— start Dataset content —

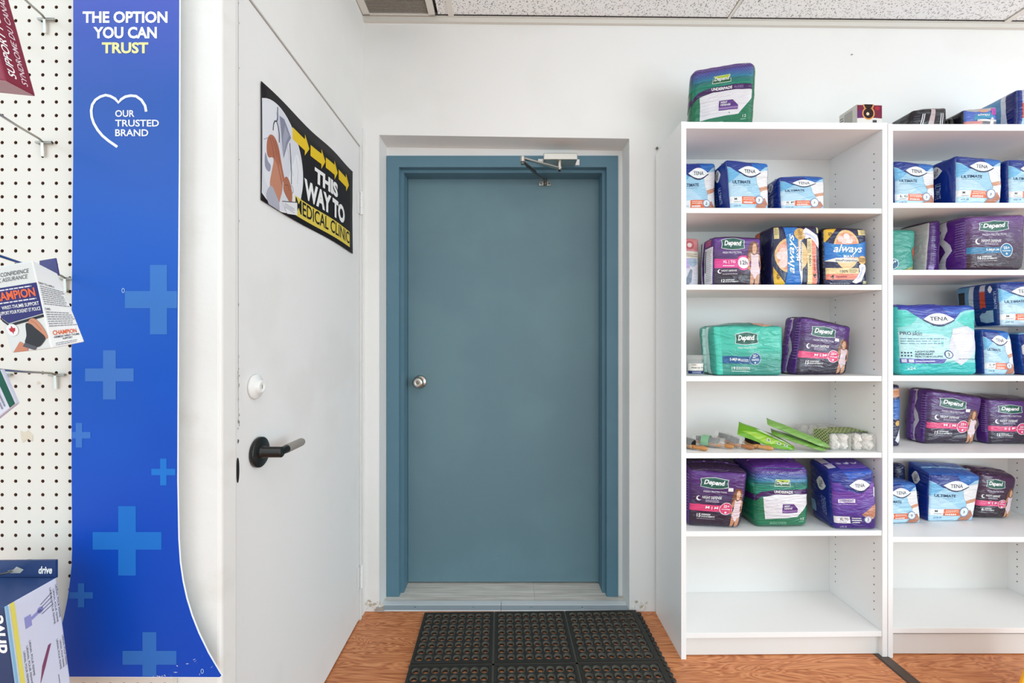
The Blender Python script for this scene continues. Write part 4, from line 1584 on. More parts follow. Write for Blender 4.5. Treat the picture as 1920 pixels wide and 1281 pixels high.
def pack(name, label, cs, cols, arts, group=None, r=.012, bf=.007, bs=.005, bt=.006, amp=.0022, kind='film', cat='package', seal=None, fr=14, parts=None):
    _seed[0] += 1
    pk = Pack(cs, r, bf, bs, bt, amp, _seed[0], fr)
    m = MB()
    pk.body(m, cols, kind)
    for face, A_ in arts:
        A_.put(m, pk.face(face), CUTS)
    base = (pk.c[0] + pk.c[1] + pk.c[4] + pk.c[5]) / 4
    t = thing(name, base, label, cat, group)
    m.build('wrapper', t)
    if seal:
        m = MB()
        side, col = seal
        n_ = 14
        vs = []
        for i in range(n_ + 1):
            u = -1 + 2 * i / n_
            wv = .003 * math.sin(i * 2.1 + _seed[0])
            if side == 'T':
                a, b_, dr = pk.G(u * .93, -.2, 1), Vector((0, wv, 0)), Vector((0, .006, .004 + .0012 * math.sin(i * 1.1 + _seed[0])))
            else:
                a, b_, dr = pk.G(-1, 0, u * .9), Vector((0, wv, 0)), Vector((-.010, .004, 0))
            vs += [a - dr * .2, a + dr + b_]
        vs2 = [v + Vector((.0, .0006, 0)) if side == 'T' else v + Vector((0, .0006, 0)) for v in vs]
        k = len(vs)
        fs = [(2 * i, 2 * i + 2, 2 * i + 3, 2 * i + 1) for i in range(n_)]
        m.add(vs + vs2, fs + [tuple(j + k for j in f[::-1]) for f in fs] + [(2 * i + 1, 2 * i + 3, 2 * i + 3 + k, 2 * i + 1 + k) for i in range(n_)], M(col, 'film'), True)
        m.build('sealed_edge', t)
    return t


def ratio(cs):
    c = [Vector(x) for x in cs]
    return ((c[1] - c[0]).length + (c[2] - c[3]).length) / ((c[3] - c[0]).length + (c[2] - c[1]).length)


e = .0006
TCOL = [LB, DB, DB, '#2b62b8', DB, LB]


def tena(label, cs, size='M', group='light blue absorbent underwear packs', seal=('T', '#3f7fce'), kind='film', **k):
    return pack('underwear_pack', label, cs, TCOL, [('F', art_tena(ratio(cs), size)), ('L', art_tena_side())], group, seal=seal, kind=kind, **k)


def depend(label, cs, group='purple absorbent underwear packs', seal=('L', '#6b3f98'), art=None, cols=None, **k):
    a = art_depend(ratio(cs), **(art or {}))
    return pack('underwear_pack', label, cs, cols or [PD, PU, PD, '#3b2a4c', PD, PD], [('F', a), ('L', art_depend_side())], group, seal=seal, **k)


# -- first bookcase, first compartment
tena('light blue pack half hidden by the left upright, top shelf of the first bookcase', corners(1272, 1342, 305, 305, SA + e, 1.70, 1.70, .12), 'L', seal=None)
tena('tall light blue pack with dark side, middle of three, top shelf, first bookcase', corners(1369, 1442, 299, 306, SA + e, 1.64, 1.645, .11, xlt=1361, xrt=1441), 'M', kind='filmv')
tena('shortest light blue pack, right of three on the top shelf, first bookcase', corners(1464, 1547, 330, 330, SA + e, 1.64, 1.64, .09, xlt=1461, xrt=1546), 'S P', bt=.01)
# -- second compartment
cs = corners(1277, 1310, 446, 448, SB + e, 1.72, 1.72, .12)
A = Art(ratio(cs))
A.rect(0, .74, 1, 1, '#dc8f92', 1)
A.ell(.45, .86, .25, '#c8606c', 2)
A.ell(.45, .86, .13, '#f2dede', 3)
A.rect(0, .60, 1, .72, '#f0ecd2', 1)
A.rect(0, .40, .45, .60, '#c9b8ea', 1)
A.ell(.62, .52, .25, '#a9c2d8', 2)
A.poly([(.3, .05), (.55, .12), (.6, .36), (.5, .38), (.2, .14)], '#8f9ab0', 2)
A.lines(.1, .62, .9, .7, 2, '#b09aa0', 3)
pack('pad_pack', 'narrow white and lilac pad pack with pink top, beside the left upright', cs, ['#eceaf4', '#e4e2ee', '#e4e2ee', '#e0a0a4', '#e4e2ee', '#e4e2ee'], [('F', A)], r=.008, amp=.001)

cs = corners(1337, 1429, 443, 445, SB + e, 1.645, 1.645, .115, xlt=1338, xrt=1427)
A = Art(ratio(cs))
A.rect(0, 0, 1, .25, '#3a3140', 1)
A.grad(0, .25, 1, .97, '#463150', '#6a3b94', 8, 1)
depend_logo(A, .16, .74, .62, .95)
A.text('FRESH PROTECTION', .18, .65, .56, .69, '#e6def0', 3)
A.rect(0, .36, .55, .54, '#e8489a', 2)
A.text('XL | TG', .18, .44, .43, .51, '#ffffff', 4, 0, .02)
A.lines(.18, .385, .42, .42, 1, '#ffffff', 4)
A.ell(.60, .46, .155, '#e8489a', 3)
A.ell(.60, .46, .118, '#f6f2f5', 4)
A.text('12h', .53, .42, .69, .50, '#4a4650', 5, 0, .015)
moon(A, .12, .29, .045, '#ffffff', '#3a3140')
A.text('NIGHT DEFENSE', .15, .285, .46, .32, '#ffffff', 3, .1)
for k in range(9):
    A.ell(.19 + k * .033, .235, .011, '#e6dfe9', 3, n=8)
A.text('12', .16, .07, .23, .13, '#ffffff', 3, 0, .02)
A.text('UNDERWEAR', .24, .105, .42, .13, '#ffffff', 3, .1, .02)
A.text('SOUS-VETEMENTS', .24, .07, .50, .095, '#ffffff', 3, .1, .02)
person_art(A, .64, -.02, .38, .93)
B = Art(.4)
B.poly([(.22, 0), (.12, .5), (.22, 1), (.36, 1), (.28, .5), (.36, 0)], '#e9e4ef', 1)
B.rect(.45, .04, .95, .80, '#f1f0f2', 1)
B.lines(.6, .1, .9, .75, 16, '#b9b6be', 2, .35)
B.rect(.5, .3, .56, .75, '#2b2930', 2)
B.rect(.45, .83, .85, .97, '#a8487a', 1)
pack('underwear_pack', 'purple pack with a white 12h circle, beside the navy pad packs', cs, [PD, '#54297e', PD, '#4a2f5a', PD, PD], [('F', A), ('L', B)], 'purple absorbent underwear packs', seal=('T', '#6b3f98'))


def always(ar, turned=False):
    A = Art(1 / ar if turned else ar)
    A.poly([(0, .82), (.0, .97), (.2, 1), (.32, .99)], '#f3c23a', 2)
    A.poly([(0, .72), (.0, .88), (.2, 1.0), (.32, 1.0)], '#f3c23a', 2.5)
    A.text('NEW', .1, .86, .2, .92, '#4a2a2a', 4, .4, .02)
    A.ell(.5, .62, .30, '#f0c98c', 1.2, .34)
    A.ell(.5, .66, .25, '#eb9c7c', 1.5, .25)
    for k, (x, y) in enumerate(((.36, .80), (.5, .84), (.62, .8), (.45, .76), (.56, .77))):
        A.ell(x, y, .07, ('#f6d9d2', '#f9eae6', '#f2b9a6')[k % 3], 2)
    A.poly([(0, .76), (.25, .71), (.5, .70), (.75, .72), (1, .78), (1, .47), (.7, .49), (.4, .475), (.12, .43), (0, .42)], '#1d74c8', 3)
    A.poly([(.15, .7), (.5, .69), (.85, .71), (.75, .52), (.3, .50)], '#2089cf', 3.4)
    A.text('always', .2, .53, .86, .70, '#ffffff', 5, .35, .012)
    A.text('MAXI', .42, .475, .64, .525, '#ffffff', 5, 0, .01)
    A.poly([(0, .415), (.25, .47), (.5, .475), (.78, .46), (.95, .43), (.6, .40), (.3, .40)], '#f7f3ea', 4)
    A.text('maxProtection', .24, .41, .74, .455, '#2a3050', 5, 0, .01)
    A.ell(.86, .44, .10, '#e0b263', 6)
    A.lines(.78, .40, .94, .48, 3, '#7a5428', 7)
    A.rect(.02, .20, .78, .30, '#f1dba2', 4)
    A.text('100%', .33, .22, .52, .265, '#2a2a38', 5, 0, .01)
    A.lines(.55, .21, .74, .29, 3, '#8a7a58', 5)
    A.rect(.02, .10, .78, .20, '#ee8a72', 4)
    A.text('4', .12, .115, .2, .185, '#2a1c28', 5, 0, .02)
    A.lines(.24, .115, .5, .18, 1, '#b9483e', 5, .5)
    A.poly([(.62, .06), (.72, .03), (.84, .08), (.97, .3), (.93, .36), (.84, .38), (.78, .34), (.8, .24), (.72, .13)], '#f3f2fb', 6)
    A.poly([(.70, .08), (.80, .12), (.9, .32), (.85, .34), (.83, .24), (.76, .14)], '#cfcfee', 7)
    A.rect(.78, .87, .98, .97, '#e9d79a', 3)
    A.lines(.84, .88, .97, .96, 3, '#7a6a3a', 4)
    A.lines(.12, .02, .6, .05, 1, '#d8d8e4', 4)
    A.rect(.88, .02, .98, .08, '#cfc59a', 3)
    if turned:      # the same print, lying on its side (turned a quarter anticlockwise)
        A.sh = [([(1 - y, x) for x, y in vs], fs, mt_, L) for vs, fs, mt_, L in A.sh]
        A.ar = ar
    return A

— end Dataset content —

# [Problem requirements]
Please restate the material above line by line, exactly, beginning at its first line and ending with the line that contains "return pack('underwear_pack', label, cs, cols", without any pictures.

# [Final answer]
The Blender Python script for this scene continues. Write part 4, from line 1584 on. More parts follow. Write for Blender 4.5. Treat the picture as 1920 pixels wide and 1281 pixels high.
def pack(name, label, cs, cols, arts, group=None, r=.012, bf=.007, bs=.005, bt=.006, amp=.0022, kind='film', cat='package', seal=None, fr=14, parts=None):
    _seed[0] += 1
    pk = Pack(cs, r, bf, bs, bt, amp, _seed[0], fr)
    m = MB()
    pk.body(m, cols, kind)
    for face, A_ in arts:
        A_.put(m, pk.face(face), CUTS)
    base = (pk.c[0] + pk.c[1] + pk.c[4] + pk.c[5]) / 4
    t = thing(name, base, label, cat, group)
    m.build('wrapper', t)
    if seal:
        m = MB()
        side, col = seal
        n_ = 14
        vs = []
        for i in range(n_ + 1):
            u = -1 + 2 * i / n_
            wv = .003 * math.sin(i * 2.1 + _seed[0])
            if side == 'T':
                a, b_, dr = pk.G(u * .93, -.2, 1), Vector((0, wv, 0)), Vector((0, .006, .004 + .0012 * math.sin(i * 1.1 + _seed[0])))
            else:
                a, b_, dr = pk.G(-1, 0, u * .9), Vector((0, wv, 0)), Vector((-.010, .004, 0))
            vs += [a - dr * .2, a + dr + b_]
        vs2 = [v + Vector((.0, .0006, 0)) if side == 'T' else v + Vector((0, .0006, 0)) for v in vs]
        k = len(vs)
        fs = [(2 * i, 2 * i + 2, 2 * i + 3, 2 * i + 1) for i in range(n_)]
        m.add(vs + vs2, fs + [tuple(j + k for j in f[::-1]) for f in fs] + [(2 * i + 1, 2 * i + 3, 2 * i + 3 + k, 2 * i + 1 + k) for i in range(n_)], M(col, 'film'), True)
        m.build('sealed_edge', t)
    return t


def ratio(cs):
    c = [Vector(x) for x in cs]
    return ((c[1] - c[0]).length + (c[2] - c[3]).length) / ((c[3] - c[0]).length + (c[2] - c[1]).length)


e = .0006
TCOL = [LB, DB, DB, '#2b62b8', DB, LB]


def tena(label, cs, size='M', group='light blue absorbent underwear packs', seal=('T', '#3f7fce'), kind='film', **k):
    return pack('underwear_pack', label, cs, TCOL, [('F', art_tena(ratio(cs), size)), ('L', art_tena_side())], group, seal=seal, kind=kind, **k)


def depend(label, cs, group='purple absorbent underwear packs', seal=('L', '#6b3f98'), art=None, cols=None, **k):
    a = art_depend(ratio(cs), **(art or {}))
    return pack('underwear_pack', label, cs, cols or [PD, PU, PD, '#3b2a4c', PD, PD], [('F', a), ('L', art_depend_side())], group, seal=seal, **k)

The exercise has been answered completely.